Four days and two pages of discussion late to the party the weight and complexity of the trains barely touch the tip of the iceberg with the B&M Flyer trains.
A single car on one of the trains weighs as much as an entire train for Magnum XL-200. In high stress areas of the track the spine can get as thick as 4.5 feet due to the weight and the forces the train is pushing on the track. To top it off, the weight of the trains makes it incredibly stressful on any moving parts for the ride such as the lift motor, brakes, and drive tires.

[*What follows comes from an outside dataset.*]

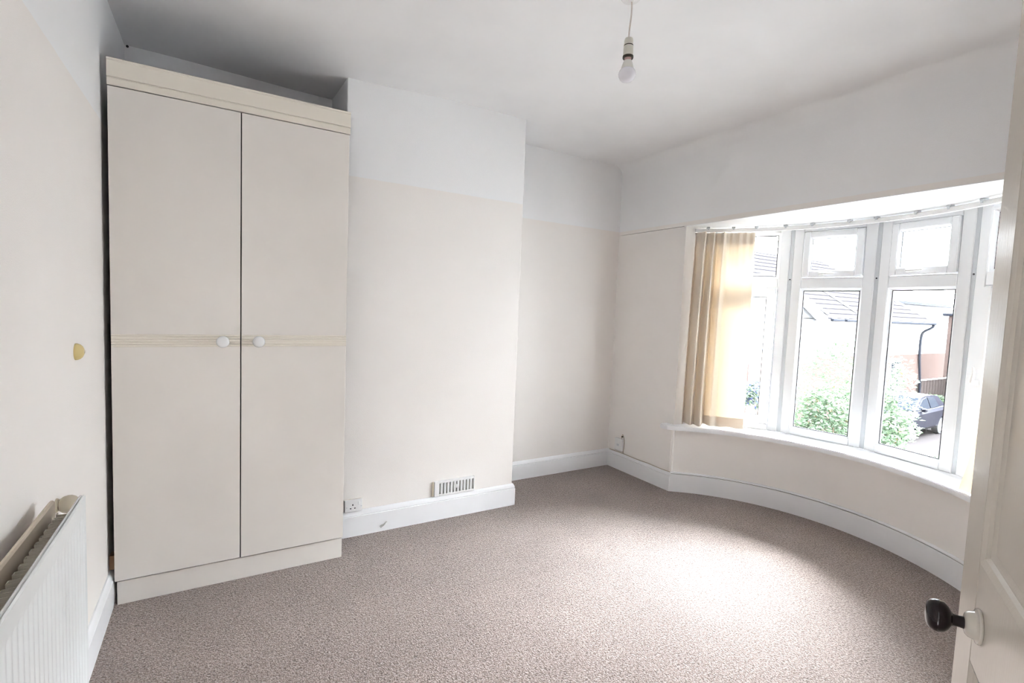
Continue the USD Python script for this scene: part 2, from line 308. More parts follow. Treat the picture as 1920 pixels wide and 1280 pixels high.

Complexity wise, each train has locking mechanisms inside the harness that attach to the arm rests. Due to the already huge weight there's a buss bar that provides power to the train so that batteries aren't needed to lock and unlock the restraints. Not to mention there's the swing arms and the chassis mechanism that permits the train to swing and lock into the flying position. There's so many sensors in a single Flyer car that if one doesn't read things properly the ride will go down. Combine this with the trains communicating with the ride itself through an optic light connection, if it's not lined up quite right, if someone's too tall, hell if the sun's in the right place in the sky that day it could knock the ride out because the ride system has lost its method of communicating with the trains.
Operations wise Flyers are also a total pain in the ass to deal with in terms of guest safety. If their legs aren't secured in the leg flaps properly a rider can very easily break their leg during a ride. Evacuating riders off of a train is also a very laborious process with multiple steps involved, and requiring a hand crank for the chassis pins, a T-key for the harness pins, and a paint scraper for the redundancy pin to actually allow guests to get out of the seat in the flying position.
Costs are one factor in a lot of parks opting not to build one but the rider safety question is another one many people often don't realize.